Instruction: Write out the complete material exactly as it stands.

........

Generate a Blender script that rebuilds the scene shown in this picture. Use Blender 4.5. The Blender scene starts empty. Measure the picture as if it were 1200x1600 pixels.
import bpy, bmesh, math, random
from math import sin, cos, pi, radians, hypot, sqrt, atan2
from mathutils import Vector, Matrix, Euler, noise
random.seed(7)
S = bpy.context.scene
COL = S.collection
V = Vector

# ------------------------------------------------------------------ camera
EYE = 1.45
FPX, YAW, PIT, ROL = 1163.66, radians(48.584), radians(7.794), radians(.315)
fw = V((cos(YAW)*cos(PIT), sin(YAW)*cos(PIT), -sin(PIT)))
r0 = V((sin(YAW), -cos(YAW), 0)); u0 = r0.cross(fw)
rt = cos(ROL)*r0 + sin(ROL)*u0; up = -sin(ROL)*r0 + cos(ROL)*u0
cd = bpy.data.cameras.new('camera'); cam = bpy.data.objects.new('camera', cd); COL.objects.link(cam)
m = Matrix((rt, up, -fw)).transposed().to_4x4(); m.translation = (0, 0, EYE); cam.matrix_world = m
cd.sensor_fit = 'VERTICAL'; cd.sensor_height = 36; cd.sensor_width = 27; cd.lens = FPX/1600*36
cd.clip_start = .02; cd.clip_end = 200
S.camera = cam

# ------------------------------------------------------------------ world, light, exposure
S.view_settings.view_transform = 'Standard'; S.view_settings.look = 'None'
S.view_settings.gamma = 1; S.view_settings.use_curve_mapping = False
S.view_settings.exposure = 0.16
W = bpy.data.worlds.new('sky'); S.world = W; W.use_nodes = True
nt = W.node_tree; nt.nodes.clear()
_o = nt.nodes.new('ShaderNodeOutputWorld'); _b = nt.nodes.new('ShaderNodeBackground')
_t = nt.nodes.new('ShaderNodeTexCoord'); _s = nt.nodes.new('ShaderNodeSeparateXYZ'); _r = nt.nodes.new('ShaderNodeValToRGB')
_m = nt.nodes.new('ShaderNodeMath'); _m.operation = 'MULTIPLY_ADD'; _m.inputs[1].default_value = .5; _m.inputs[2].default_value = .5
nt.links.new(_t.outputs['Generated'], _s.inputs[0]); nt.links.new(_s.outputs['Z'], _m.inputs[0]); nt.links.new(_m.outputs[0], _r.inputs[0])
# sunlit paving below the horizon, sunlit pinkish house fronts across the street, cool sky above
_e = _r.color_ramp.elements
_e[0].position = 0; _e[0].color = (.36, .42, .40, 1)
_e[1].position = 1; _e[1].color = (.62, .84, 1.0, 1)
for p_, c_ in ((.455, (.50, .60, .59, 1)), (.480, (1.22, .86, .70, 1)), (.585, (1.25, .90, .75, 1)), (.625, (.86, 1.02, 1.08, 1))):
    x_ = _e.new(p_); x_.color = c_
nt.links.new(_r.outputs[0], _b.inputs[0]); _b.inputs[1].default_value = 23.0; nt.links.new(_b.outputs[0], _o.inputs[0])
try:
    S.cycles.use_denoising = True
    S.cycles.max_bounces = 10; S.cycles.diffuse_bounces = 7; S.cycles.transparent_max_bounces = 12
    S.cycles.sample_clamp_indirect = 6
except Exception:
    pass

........

The answer:
Generate a Blender script that rebuilds the scene shown in this picture. Use Blender 4.5. The Blender scene starts empty. Measure the picture as if it were 1200x1600 pixels.
import bpy, bmesh, math, random
from math import sin, cos, pi, radians, hypot, sqrt, atan2
from mathutils import Vector, Matrix, Euler, noise
random.seed(7)
S = bpy.context.scene
COL = S.collection
V = Vector

# ------------------------------------------------------------------ camera
EYE = 1.45
FPX, YAW, PIT, ROL = 1163.66, radians(48.584), radians(7.794), radians(.315)
fw = V((cos(YAW)*cos(PIT), sin(YAW)*cos(PIT), -sin(PIT)))
r0 = V((sin(YAW), -cos(YAW), 0)); u0 = r0.cross(fw)
rt = cos(ROL)*r0 + sin(ROL)*u0; up = -sin(ROL)*r0 + cos(ROL)*u0
cd = bpy.data.cameras.new('camera'); cam = bpy.data.objects.new('camera', cd); COL.objects.link(cam)
m = Matrix((rt, up, -fw)).transposed().to_4x4(); m.translation = (0, 0, EYE); cam.matrix_world = m
cd.sensor_fit = 'VERTICAL'; cd.sensor_height = 36; cd.sensor_width = 27; cd.lens = FPX/1600*36
cd.clip_start = .02; cd.clip_end = 200
S.camera = cam

# ------------------------------------------------------------------ world, light, exposure
S.view_settings.view_transform = 'Standard'; S.view_settings.look = 'None'
S.view_settings.gamma = 1; S.view_settings.use_curve_mapping = False
S.view_settings.exposure = 0.16
W = bpy.data.worlds.new('sky'); S.world = W; W.use_nodes = True
nt = W.node_tree; nt.nodes.clear()
_o = nt.nodes.new('ShaderNodeOutputWorld'); _b = nt.nodes.new('ShaderNodeBackground')
_t = nt.nodes.new('ShaderNodeTexCoord'); _s = nt.nodes.new('ShaderNodeSeparateXYZ'); _r = nt.nodes.new('ShaderNodeValToRGB')
_m = nt.nodes.new('ShaderNodeMath'); _m.operation = 'MULTIPLY_ADD'; _m.inputs[1].default_value = .5; _m.inputs[2].default_value = .5
nt.links.new(_t.outputs['Generated'], _s.inputs[0]); nt.links.new(_s.outputs['Z'], _m.inputs[0]); nt.links.new(_m.outputs[0], _r.inputs[0])
# sunlit paving below the horizon, sunlit pinkish house fronts across the street, cool sky above
_e = _r.color_ramp.elements
_e[0].position = 0; _e[0].color = (.36, .42, .40, 1)
_e[1].position = 1; _e[1].color = (.62, .84, 1.0, 1)
for p_, c_ in ((.455, (.50, .60, .59, 1)), (.480, (1.22, .86, .70, 1)), (.585, (1.25, .90, .75, 1)), (.625, (.86, 1.02, 1.08, 1))):
    x_ = _e.new(p_); x_.color = c_
nt.links.new(_r.outputs[0], _b.inputs[0]); _b.inputs[1].default_value = 23.0; nt.links.new(_b.outputs[0], _o.inputs[0])
try:
    S.cycles.use_denoising = True
    S.cycles.max_bounces = 10; S.cycles.diffuse_bounces = 7; S.cycles.transparent_max_bounces = 12
    S.cycles.sample_clamp_indirect = 6
except Exception:
    pass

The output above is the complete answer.